Should I get a payable-on-death account when estate planning?

On Behalf of | Mar 18, 2024 | Estate Planning |

There are many different ways to make an estate plan. One to consider is a payable-on-death account (POD), also known as a Totten trust. 

These accounts can help you pass money smoothly and promptly to the people you want when you die. This can present some advantages, such as avoiding probate. But, there are some drawbacks. Here’s what you should know: 

Avoiding probate

Probate is a legal process where the court supervises the distribution of someone’s estate. It can help ensure things happen as they should. The downside is that it can lead to major delays in assets reaching the hands of the people chosen to receive them.
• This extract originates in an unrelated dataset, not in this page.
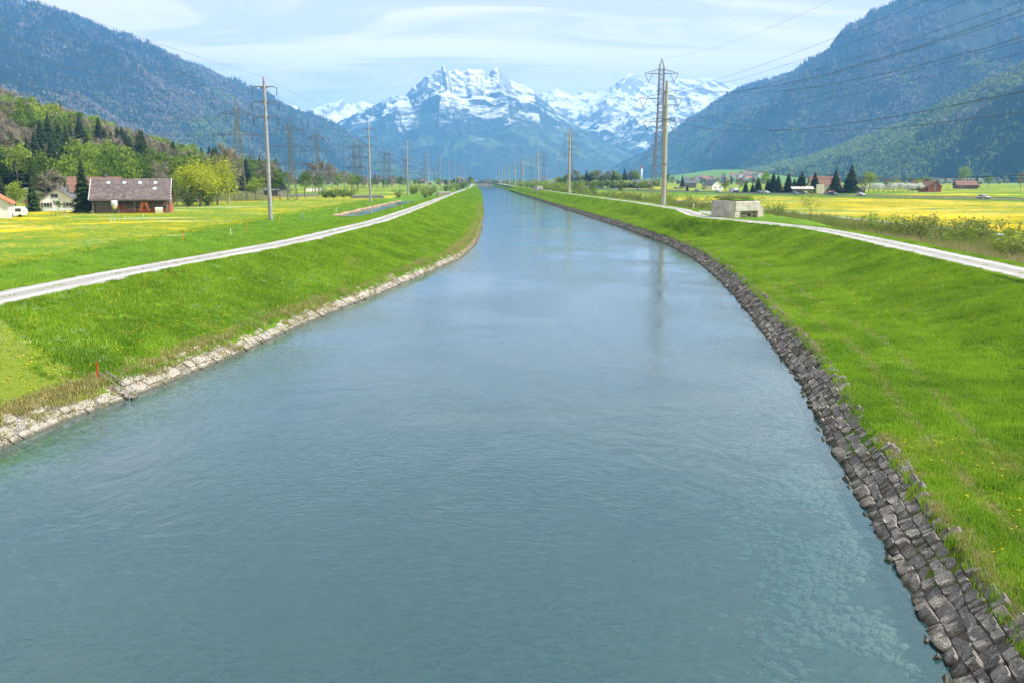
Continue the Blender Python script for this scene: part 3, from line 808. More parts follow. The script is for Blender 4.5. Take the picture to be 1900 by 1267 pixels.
def revet(edge, side, y0, y1, rise, width, foot, rows, cell, thick, seed, mat, label, nsingle, gap):
    R = random.Random(seed)
    s, X, Y = arc(edge, y0, y1)
    TX = np.gradient(X); TY = np.gradient(Y); tl = np.hypot(TX, TY); nx = TY / tl; ny = -TX / tl      # right of travel
    nx, ny = nx * side, ny * side
    def P(q, tt, h=0.0):
        x = np.interp(q, s, X); y = np.interp(q, s, Y); a = np.interp(q, s, nx); b = np.interp(q, s, ny)
        d = tt * (width + foot) - foot
        z = -foot * rise / width + tt * (rise + foot * rise / width)
        k = math.hypot(rise, width)
        return Vector((x + a * (d - h * rise / k), y + b * (d - h * rise / k), z + h * width / k))
    root = empty('stone_revetment', (0, 0, 0))
    tag(root, label, 'stone bank')
    # bedding under the stones
    m = MB(); q = np.arange(0, s[-1], 1.5)
    for i, a in enumerate(q):
        m.v += [tuple(P(a, -0.02, 0.02)), tuple(P(a, 1.04, 0.02))]
        if i: k = 2 * i; m.f.append((k - 2, k - 1, k + 1, k))
    m.build('bedding', 'bedding', root)
    stones = []
    for j in range(rows):
        a = -R.random() * cell
        prevsh = 0
        while a < s[-1] - 1.5:
            ln = cell * R.choice((0.55, 0.75, 0.9, 1.1, 1.35)) * R.uniform(0.85, 1.15)
            b = a + ln; a0 = max(a, 0.02)
            sh = R.uniform(-0.12, 0.12) * cell
            wv = lambda q_, jj: (jj + 0.55 * (vnoise(q_ * 0.9, jj * 3.1, seed) - 0.5) * (0 < jj < rows)) / rows
            top_ragged = R.uniform(-0.05, 0.10) if j == rows - 1 else 0
            quad = [(a0, wv(a0, j)), (b, wv(b, j)), (b + sh, wv(b, j + 1) + top_ragged), (a0 + prevsh, wv(a0, j + 1) + top_ragged)]
            prevsh = sh
            if not (j == rows - 1 and R.random() < (0.12 if side > 0 else 0.35)): stones.append(quad)
            a = b
    def stone(quad, m, o=Vector((0, 0, 0))):
        c = (sum(p_[0] for p_ in quad) / 4, sum(p_[1] for p_ in quad) / 4)
        th = thick * R.choice((0.35, 0.7, 0.9, 1.1, 1.6)) * R.uniform(.8, 1.2)
        tl_, tm = R.uniform(-0.55, 0.55) * thick, R.uniform(-0.7, 0.7) * thick
        g = gap
        ring = []
        for i in range(4):
            p_, n_ = quad[i], quad[(i + 1) % 4]
            cut = R.uniform(0.08, 0.22)
            ring.append((p_[0] + (n_[0] - p_[0]) * cut, p_[1] + (n_[1] - p_[1]) * cut))
            cut = R.uniform(0.78, 0.92)
            ring.append((p_[0] + (n_[0] - p_[0]) * cut, p_[1] + (n_[1] - p_[1]) * cut))
        hw = max(1e-3, (quad[1][0] - quad[0][0]) / 2)
        v = []
        for sc, h0 in ((1 - g, -0.06), (1 - g - R.uniform(0, .03), 0.74), (0.91 - g, 1.0)):
            for (x_, y_) in ring:
                dx, dy = x_ - c[0], y_ - c[1]
                hh = th * (h0 if h0 < 0 else h0 * R.uniform(0.88, 1.1)) + (tl_ * dx / hw + tm * dy * rows if h0 > 0 else 0)
                v.append(P(c[0] + dx * sc, c[1] + dy * sc, hh) - o)
        f = []
        for r_ in range(2):
            for k in range(8): f.append((r_ * 8 + k, r_ * 8 + (k + 1) % 8, r_ * 8 + 8 + (k + 1) % 8, r_ * 8 + 8 + k))
        f.append(tuple(range(16, 24)))
        if side < 0: f = [q_[::-1] for q_ in f]
        m.add(v, f)
    vis = lambda qd: np.interp(qd[0][0], s, Y) + (60 if np.interp(qd[0][0], s, Y) < (14.0 if side > 0 else 26.5) else 0)
    stones.sort(key=lambda qd: (vis(qd), qd[0][1]))
    for i, qd in enumerate(stones[:nsingle]):
        o = P((qd[0][0] + qd[1][0]) / 2, qd[0][1])
        m = MB(); stone(qd, m, o)
        b = m.build('stone', mat, root); b.location = o
    m = MB()
    for qd in stones[nsingle:]: stone(qd, m)
    tag(m.build('stone_facing', mat, root), kind='stuff')
    return P, s, Y
revet(lambda y: wr(y) + 0.25, 1, 9.0, 620, 0.88, 1.08, 0.3, 6, 0.36, 0.095, 5, 'stone_right', 'rough grey brown stone facing along the water edge under the wide grass berm', 300, 0.045)
revet(lambda y: wl(y) - 0.1, -1, 20.0, 330, 0.62, 0.9, 0.25, 3, 0.66, 0.06, 6, 'stone_left', 'pale flat stone slabs facing the water edge below the bank with the steps', 300, 0.035)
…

Probate also allows people to challenge the will in certain circumstances – which would delay things further or alter the course of distribution altogether. POD accounts do not go through probate, so the beneficiaries will receive the assets much quicker, and it would be much more difficult for anyone to challenge them.

The main disadvantage

If the beneficiary of a POD dies before you, you must update your designation as soon as possible. Unlike certain other financial tools, you cannot name an alternate beneficiary.

What would happen if your beneficiary dies before you (and you did not get around to making someone else the beneficiary) is that the money would go into your estate and be subject to probate (which is what you were trying to avoid).